How many of the lines contain the string "from"? Give the number, with no other words.

* Start Data section *

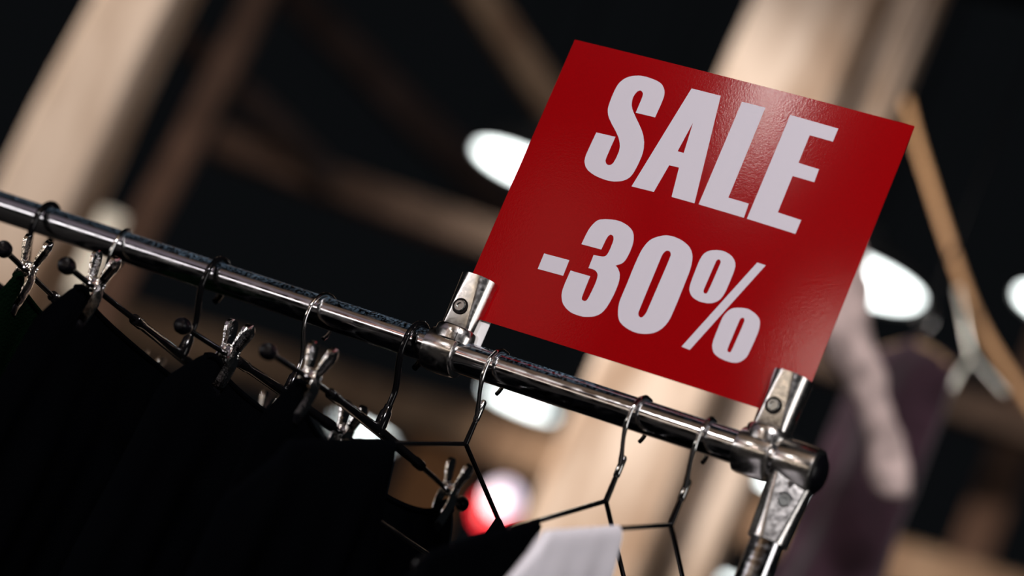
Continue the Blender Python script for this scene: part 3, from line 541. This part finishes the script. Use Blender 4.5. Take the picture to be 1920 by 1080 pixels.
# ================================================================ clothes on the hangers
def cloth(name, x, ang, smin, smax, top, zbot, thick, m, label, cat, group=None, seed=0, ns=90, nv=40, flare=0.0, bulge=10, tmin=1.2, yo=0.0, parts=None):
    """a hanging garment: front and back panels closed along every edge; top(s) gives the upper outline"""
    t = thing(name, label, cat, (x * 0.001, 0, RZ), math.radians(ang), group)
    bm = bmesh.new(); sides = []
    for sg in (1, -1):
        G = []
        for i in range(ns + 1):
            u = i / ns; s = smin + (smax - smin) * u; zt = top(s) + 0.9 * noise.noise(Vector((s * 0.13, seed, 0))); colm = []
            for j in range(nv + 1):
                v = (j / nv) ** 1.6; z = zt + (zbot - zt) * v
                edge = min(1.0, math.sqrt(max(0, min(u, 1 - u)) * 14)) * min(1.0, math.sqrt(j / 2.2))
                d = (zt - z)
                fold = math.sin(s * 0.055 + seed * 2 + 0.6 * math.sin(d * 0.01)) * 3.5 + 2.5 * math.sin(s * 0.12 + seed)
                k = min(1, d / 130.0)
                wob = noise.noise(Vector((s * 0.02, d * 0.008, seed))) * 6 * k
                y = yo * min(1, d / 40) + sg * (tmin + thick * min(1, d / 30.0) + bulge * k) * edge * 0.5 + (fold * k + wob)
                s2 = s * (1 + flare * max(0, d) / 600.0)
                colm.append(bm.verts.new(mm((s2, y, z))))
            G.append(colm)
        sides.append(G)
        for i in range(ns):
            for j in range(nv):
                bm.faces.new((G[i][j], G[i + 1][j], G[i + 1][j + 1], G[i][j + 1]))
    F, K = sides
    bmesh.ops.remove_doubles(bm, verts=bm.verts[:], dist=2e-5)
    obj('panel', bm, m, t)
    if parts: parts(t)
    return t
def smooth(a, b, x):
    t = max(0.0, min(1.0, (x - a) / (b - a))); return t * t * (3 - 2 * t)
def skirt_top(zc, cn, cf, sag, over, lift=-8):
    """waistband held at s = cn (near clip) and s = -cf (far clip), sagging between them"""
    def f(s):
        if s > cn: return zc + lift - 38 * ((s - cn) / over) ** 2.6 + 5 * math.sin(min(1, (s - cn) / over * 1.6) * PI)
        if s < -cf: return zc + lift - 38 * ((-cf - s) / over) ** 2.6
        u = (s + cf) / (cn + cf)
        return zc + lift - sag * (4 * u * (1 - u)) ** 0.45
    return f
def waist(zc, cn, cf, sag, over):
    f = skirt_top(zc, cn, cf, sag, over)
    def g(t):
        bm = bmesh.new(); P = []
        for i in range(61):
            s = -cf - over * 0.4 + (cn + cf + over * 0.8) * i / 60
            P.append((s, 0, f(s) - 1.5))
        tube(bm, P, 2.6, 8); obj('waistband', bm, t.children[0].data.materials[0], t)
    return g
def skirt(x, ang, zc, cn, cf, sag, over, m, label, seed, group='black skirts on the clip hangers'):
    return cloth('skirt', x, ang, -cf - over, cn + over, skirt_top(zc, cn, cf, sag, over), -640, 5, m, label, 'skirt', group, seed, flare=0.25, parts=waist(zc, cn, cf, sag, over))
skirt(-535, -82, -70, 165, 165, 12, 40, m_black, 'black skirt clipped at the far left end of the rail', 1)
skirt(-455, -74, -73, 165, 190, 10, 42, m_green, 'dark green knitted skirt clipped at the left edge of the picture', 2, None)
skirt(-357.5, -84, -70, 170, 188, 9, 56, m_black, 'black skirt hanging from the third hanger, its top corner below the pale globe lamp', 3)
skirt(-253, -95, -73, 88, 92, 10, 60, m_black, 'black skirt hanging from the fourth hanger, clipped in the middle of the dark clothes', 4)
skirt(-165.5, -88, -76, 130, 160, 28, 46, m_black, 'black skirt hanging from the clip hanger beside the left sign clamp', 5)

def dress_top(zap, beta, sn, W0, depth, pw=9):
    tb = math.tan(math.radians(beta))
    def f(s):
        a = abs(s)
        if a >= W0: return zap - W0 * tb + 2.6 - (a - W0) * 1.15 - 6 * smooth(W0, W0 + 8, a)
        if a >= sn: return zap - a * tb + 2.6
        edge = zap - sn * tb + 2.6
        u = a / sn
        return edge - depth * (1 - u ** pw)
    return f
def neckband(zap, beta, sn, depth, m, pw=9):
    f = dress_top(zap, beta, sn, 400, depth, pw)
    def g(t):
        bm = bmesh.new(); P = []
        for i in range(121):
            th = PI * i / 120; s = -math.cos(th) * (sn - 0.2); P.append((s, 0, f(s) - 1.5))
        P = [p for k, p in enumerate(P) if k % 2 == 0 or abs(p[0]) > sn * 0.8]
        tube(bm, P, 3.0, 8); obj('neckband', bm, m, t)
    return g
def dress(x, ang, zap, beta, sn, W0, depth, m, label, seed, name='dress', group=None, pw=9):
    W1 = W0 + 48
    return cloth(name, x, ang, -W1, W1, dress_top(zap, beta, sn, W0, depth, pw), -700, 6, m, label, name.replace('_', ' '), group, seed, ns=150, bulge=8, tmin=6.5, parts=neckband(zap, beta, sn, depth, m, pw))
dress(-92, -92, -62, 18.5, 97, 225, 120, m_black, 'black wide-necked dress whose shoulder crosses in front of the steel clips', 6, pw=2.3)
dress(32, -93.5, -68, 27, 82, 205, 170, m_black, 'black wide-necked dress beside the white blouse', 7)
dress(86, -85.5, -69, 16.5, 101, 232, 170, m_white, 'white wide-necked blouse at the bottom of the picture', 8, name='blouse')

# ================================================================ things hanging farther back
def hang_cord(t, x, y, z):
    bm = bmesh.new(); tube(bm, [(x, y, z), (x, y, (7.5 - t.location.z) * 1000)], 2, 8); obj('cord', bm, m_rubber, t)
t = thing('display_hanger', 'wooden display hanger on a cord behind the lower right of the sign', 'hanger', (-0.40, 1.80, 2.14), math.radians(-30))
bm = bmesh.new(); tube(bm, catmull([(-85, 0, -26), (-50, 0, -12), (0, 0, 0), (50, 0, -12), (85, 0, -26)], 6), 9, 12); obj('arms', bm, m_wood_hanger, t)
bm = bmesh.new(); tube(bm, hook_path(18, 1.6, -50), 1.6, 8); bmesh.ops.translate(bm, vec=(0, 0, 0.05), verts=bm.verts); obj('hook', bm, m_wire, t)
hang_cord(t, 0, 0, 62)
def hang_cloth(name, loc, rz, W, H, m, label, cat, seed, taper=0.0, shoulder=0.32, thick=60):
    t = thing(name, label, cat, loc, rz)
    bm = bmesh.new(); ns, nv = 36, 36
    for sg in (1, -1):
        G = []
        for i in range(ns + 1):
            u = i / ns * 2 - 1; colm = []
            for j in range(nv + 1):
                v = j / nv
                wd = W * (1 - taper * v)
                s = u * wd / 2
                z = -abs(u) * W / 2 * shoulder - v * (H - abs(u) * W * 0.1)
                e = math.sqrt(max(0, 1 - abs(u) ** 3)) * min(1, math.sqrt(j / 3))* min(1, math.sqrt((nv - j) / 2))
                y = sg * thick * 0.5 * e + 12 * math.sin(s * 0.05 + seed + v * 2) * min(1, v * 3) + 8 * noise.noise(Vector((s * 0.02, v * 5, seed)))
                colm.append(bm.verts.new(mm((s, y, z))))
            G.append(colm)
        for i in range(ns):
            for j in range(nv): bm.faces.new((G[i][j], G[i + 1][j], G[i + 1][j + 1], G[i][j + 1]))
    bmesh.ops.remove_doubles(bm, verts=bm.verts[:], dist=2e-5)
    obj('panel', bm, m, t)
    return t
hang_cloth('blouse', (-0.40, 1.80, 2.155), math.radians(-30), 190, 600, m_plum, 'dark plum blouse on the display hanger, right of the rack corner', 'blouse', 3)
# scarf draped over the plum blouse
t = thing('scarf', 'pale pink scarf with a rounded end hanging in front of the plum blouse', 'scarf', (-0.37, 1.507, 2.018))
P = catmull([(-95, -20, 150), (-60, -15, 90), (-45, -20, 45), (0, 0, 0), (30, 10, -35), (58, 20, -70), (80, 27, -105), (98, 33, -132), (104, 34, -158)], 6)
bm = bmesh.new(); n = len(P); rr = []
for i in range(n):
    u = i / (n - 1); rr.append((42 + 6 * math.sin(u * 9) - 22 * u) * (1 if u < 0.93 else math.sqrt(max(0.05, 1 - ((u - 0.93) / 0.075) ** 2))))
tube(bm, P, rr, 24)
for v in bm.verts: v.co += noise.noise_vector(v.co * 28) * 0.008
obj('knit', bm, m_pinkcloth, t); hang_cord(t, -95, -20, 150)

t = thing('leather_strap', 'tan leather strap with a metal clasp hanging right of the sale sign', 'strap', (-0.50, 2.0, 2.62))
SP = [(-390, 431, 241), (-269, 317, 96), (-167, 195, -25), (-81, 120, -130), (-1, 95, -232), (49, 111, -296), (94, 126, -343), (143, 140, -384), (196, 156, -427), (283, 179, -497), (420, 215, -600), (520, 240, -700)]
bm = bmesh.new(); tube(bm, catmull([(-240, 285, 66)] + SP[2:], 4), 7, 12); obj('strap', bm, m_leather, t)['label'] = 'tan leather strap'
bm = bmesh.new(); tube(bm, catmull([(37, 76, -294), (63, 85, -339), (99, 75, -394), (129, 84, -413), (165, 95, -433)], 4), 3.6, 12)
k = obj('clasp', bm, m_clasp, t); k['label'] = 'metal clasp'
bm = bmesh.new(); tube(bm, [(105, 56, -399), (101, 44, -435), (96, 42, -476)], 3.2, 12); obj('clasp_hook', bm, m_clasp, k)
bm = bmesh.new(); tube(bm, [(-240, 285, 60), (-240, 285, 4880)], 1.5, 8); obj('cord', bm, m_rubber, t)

* End Data section *

Exercise solution: 4